AB is produced to X, so X lies on the line AB beyond B.
The bisector of ∠CBX meets the line DA produced at Y and the line DC produced at Z.
To Prove:
DY = DZ = AB + BC.
Proof (Step-wise):
1. Put coordinates:
Let A = (0, 0).
Put AB along the x-axis so B = (a, 0) where a = AB.
Let the vector AD = (p, q).
Then D = (p, q) and C = B + AD = (a + p, q).
Denote b = |BC|
= |AD|
= `sqrt(p^2 + q^2)`
In a parallelogram AD = BC and AB = DC.
2. Parametrize BX:
Since X is on the ray through B in the direction of BA the positive x-direction, the unit vector along BX is (1, 0).
The unit vector along BC is `(p/b, q/b)`.
3. By the internal angle-bisector property, the bisector direction from B is along the vector v
= `(1, 0) + (p/b, q/b)`
= `(1 + p/b, q/b)`
So, the bisector line ℓ through B has parametric equation ℓ:
`(x, y) = (a, 0) + s(1 + p/b, q/b), s ∈ R`
4. Intersection with DA produced (point Y).

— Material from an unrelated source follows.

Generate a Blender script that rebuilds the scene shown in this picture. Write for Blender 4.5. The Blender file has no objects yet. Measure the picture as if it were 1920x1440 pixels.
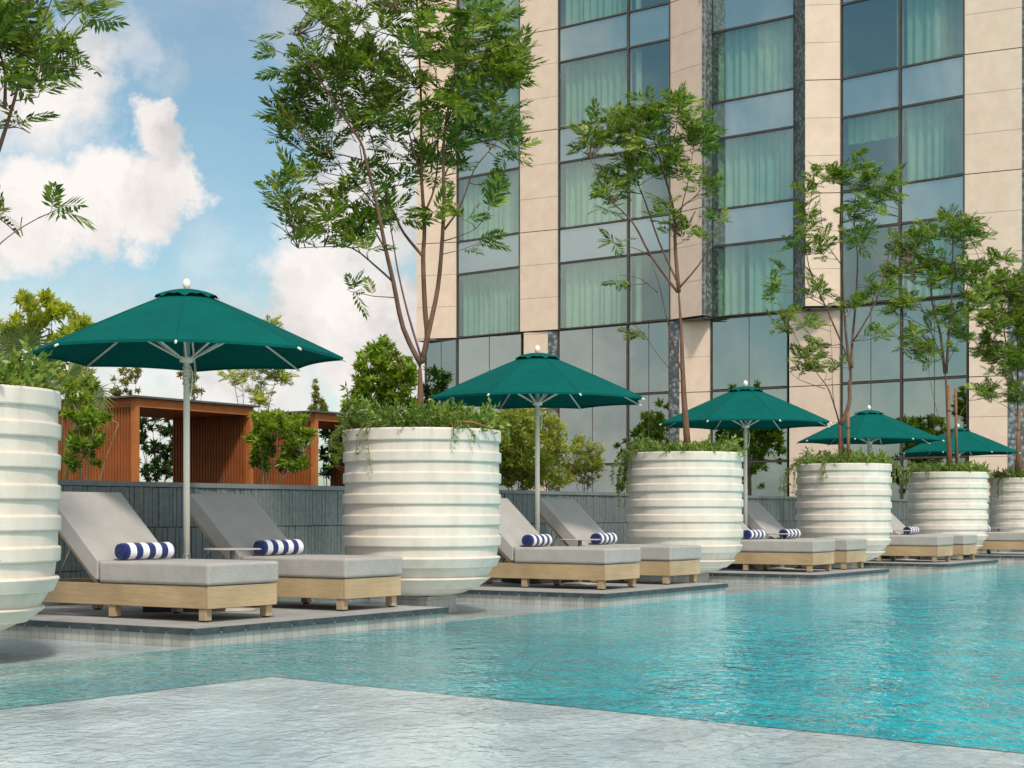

The line DA produced is the line through A in the direction A→D = (p, q).
Points on DA produced can be written as A + t(–p, –q) = (–tp, –tq) for t ∈ R (t > 0 gives extension beyond A).
Solve `(a, 0) + s(1 + p/b, q/b) = (-t p, -t q)`.
From the y-coordinate:
`s(q/b) = -tq`
⇒ s = –tb
From the x-coordinate:
`a + s(1 + p/b) = -t p`
Substitute s = –tb:
`a - tb(1 + p/b) = -tp`
⇒ a – t(b + p) = –tp
⇒ a – tb – tp = –tp
⇒ a – tb = 0
⇒ `t = a/b`
Thus, Y = (–tp, –tq) with `t = a/b`.
Therefore, DY = Distance between D = (p, q)
And `Y = (-(a/b)p, -(a/b)q):`
DY = |D – Y|
= `|(p, q) - (-(a/b)p, -(a/b)q)|`
= `|(1 + a/b)(p, q)|`
= `(1 + a/b) xx b`
= b + a
= AB + BC
5. Intersection with DC produced (point Z).
The line DC produced is the line through D in the x-direction:
D + u(a, 0) = (p + au, q) for u ∈ R.
Solve `(a, 0) + s(1 + p/b, q/b) = (p + au, q)`.
From the y-coordinate:
`s(q/b) = q`
⇒ s = b
From the x-coordinate:
`a + b(1 + p/b) = p + au`
⇒ a + b + p = p + au
⇒ a + b = au
⇒ `u = 1 + b/a`
Thus, Z = (p + au, q)
= `(p + a(1 + b/a), q)`
And the distance DZ = |au|
= `a(1 + b/a)`
= a + b
= AB + BC
6. Hence, DY = DZ = a + b = AB + BC.